• [Supplied data]

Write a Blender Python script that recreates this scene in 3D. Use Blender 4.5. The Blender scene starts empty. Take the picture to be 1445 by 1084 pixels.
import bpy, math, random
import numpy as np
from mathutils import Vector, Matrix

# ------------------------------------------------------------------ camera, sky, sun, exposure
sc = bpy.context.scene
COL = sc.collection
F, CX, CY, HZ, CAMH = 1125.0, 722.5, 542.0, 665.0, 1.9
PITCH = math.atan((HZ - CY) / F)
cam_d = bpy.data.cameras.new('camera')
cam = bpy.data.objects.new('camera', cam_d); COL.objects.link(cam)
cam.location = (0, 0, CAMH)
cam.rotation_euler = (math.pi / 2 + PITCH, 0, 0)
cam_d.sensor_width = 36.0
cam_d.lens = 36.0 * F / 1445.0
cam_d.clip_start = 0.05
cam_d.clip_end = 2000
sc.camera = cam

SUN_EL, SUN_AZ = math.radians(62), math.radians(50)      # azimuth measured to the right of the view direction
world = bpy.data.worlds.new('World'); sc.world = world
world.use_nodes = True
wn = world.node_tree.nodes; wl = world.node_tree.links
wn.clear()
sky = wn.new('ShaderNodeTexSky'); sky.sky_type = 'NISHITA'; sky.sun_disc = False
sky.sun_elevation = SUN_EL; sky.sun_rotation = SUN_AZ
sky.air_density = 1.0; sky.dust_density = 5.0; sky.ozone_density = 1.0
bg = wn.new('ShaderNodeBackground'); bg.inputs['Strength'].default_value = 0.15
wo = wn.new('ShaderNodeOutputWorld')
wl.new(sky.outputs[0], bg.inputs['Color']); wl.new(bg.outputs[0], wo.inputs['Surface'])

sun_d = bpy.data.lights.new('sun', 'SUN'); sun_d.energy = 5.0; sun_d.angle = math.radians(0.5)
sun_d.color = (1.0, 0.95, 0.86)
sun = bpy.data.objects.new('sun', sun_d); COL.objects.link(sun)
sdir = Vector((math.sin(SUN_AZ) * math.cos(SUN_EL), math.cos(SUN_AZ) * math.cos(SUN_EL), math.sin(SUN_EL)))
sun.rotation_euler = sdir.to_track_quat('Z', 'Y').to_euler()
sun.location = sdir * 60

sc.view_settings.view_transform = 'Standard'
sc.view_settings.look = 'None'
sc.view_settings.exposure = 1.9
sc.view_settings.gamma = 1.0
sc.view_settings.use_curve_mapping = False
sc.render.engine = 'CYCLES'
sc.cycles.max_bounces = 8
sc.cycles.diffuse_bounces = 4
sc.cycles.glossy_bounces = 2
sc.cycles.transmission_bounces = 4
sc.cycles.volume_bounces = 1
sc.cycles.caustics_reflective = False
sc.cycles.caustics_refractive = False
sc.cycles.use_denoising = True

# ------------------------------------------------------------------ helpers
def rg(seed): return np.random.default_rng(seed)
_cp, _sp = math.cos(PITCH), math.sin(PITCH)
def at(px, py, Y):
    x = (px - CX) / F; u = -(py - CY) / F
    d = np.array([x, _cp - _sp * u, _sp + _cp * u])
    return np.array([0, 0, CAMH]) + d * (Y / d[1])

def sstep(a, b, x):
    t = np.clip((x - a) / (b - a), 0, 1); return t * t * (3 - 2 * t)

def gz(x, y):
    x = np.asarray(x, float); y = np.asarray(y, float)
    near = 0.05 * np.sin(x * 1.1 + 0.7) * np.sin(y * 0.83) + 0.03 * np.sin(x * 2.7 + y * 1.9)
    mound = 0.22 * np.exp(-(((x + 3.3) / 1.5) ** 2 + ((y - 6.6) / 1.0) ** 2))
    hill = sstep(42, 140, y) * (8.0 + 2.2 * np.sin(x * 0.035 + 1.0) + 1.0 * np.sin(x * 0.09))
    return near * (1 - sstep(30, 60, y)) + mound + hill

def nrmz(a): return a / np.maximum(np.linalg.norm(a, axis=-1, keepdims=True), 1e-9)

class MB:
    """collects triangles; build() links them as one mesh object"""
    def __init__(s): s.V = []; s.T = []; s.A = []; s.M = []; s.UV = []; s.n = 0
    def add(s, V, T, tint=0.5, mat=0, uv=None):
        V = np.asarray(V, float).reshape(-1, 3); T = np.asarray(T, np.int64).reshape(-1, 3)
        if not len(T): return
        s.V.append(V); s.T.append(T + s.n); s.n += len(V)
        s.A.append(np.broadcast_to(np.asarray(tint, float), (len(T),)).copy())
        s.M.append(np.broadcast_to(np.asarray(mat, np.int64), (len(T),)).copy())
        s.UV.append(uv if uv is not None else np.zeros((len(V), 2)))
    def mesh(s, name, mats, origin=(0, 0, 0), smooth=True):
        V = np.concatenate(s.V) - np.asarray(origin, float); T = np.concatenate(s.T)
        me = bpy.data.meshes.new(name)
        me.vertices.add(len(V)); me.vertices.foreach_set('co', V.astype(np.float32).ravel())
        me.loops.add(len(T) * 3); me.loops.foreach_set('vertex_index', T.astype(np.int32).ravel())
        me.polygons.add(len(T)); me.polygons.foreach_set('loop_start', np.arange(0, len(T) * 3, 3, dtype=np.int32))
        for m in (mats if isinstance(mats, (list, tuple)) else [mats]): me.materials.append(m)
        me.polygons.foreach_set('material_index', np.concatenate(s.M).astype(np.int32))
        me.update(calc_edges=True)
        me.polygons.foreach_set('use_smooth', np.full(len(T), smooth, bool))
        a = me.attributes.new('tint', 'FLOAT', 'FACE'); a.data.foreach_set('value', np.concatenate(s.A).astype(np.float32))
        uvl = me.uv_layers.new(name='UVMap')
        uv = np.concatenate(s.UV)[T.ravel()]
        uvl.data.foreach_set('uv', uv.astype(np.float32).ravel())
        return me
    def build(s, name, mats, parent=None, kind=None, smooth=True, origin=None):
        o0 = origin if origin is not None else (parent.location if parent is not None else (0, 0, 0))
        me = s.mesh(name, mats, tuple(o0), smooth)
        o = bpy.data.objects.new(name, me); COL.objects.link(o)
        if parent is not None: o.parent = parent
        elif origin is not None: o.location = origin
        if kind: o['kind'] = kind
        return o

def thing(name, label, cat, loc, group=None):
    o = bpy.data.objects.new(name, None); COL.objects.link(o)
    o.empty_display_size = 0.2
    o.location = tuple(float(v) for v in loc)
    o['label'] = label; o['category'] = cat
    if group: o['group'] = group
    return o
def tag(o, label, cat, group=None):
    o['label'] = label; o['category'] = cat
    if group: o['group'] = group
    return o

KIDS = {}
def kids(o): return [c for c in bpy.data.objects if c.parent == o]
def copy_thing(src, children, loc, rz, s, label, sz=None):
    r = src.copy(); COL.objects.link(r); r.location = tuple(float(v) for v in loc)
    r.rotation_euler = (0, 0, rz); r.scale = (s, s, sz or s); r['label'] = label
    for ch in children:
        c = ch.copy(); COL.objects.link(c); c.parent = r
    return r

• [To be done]
Exactly reproduce every line of the data above.

• [Written response]
Write a Blender Python script that recreates this scene in 3D. Use Blender 4.5. The Blender scene starts empty. Take the picture to be 1445 by 1084 pixels.
import bpy, math, random
import numpy as np
from mathutils import Vector, Matrix

# ------------------------------------------------------------------ camera, sky, sun, exposure
sc = bpy.context.scene
COL = sc.collection
F, CX, CY, HZ, CAMH = 1125.0, 722.5, 542.0, 665.0, 1.9
PITCH = math.atan((HZ - CY) / F)
cam_d = bpy.data.cameras.new('camera')
cam = bpy.data.objects.new('camera', cam_d); COL.objects.link(cam)
cam.location = (0, 0, CAMH)
cam.rotation_euler = (math.pi / 2 + PITCH, 0, 0)
cam_d.sensor_width = 36.0
cam_d.lens = 36.0 * F / 1445.0
cam_d.clip_start = 0.05
cam_d.clip_end = 2000
sc.camera = cam

SUN_EL, SUN_AZ = math.radians(62), math.radians(50)      # azimuth measured to the right of the view direction
world = bpy.data.worlds.new('World'); sc.world = world
world.use_nodes = True
wn = world.node_tree.nodes; wl = world.node_tree.links
wn.clear()
sky = wn.new('ShaderNodeTexSky'); sky.sky_type = 'NISHITA'; sky.sun_disc = False
sky.sun_elevation = SUN_EL; sky.sun_rotation = SUN_AZ
sky.air_density = 1.0; sky.dust_density = 5.0; sky.ozone_density = 1.0
bg = wn.new('ShaderNodeBackground'); bg.inputs['Strength'].default_value = 0.15
wo = wn.new('ShaderNodeOutputWorld')
wl.new(sky.outputs[0], bg.inputs['Color']); wl.new(bg.outputs[0], wo.inputs['Surface'])

sun_d = bpy.data.lights.new('sun', 'SUN'); sun_d.energy = 5.0; sun_d.angle = math.radians(0.5)
sun_d.color = (1.0, 0.95, 0.86)
sun = bpy.data.objects.new('sun', sun_d); COL.objects.link(sun)
sdir = Vector((math.sin(SUN_AZ) * math.cos(SUN_EL), math.cos(SUN_AZ) * math.cos(SUN_EL), math.sin(SUN_EL)))
sun.rotation_euler = sdir.to_track_quat('Z', 'Y').to_euler()
sun.location = sdir * 60

sc.view_settings.view_transform = 'Standard'
sc.view_settings.look = 'None'
sc.view_settings.exposure = 1.9
sc.view_settings.gamma = 1.0
sc.view_settings.use_curve_mapping = False
sc.render.engine = 'CYCLES'
sc.cycles.max_bounces = 8
sc.cycles.diffuse_bounces = 4
sc.cycles.glossy_bounces = 2
sc.cycles.transmission_bounces = 4
sc.cycles.volume_bounces = 1
sc.cycles.caustics_reflective = False
sc.cycles.caustics_refractive = False
sc.cycles.use_denoising = True

# ------------------------------------------------------------------ helpers
def rg(seed): return np.random.default_rng(seed)
_cp, _sp = math.cos(PITCH), math.sin(PITCH)
def at(px, py, Y):
    x = (px - CX) / F; u = -(py - CY) / F
    d = np.array([x, _cp - _sp * u, _sp + _cp * u])
    return np.array([0, 0, CAMH]) + d * (Y / d[1])

def sstep(a, b, x):
    t = np.clip((x - a) / (b - a), 0, 1); return t * t * (3 - 2 * t)

def gz(x, y):
    x = np.asarray(x, float); y = np.asarray(y, float)
    near = 0.05 * np.sin(x * 1.1 + 0.7) * np.sin(y * 0.83) + 0.03 * np.sin(x * 2.7 + y * 1.9)
    mound = 0.22 * np.exp(-(((x + 3.3) / 1.5) ** 2 + ((y - 6.6) / 1.0) ** 2))
    hill = sstep(42, 140, y) * (8.0 + 2.2 * np.sin(x * 0.035 + 1.0) + 1.0 * np.sin(x * 0.09))
    return near * (1 - sstep(30, 60, y)) + mound + hill

def nrmz(a): return a / np.maximum(np.linalg.norm(a, axis=-1, keepdims=True), 1e-9)

class MB:
    """collects triangles; build() links them as one mesh object"""
    def __init__(s): s.V = []; s.T = []; s.A = []; s.M = []; s.UV = []; s.n = 0
    def add(s, V, T, tint=0.5, mat=0, uv=None):
        V = np.asarray(V, float).reshape(-1, 3); T = np.asarray(T, np.int64).reshape(-1, 3)
        if not len(T): return
        s.V.append(V); s.T.append(T + s.n); s.n += len(V)
        s.A.append(np.broadcast_to(np.asarray(tint, float), (len(T),)).copy())
        s.M.append(np.broadcast_to(np.asarray(mat, np.int64), (len(T),)).copy())
        s.UV.append(uv if uv is not None else np.zeros((len(V), 2)))
    def mesh(s, name, mats, origin=(0, 0, 0), smooth=True):
        V = np.concatenate(s.V) - np.asarray(origin, float); T = np.concatenate(s.T)
        me = bpy.data.meshes.new(name)
        me.vertices.add(len(V)); me.vertices.foreach_set('co', V.astype(np.float32).ravel())
        me.loops.add(len(T) * 3); me.loops.foreach_set('vertex_index', T.astype(np.int32).ravel())
        me.polygons.add(len(T)); me.polygons.foreach_set('loop_start', np.arange(0, len(T) * 3, 3, dtype=np.int32))
        for m in (mats if isinstance(mats, (list, tuple)) else [mats]): me.materials.append(m)
        me.polygons.foreach_set('material_index', np.concatenate(s.M).astype(np.int32))
        me.update(calc_edges=True)
        me.polygons.foreach_set('use_smooth', np.full(len(T), smooth, bool))
        a = me.attributes.new('tint', 'FLOAT', 'FACE'); a.data.foreach_set('value', np.concatenate(s.A).astype(np.float32))
        uvl = me.uv_layers.new(name='UVMap')
        uv = np.concatenate(s.UV)[T.ravel()]
        uvl.data.foreach_set('uv', uv.astype(np.float32).ravel())
        return me
    def build(s, name, mats, parent=None, kind=None, smooth=True, origin=None):
        o0 = origin if origin is not None else (parent.location if parent is not None else (0, 0, 0))
        me = s.mesh(name, mats, tuple(o0), smooth)
        o = bpy.data.objects.new(name, me); COL.objects.link(o)
        if parent is not None: o.parent = parent
        elif origin is not None: o.location = origin
        if kind: o['kind'] = kind
        return o

def thing(name, label, cat, loc, group=None):
    o = bpy.data.objects.new(name, None); COL.objects.link(o)
    o.empty_display_size = 0.2
    o.location = tuple(float(v) for v in loc)
    o['label'] = label; o['category'] = cat
    if group: o['group'] = group
    return o
def tag(o, label, cat, group=None):
    o['label'] = label; o['category'] = cat
    if group: o['group'] = group
    return o

KIDS = {}
def kids(o): return [c for c in bpy.data.objects if c.parent == o]
def copy_thing(src, children, loc, rz, s, label, sz=None):
    r = src.copy(); COL.objects.link(r); r.location = tuple(float(v) for v in loc)
    r.rotation_euler = (0, 0, rz); r.scale = (s, s, sz or s); r['label'] = label
    for ch in children:
        c = ch.copy(); COL.objects.link(c); c.parent = r
    return r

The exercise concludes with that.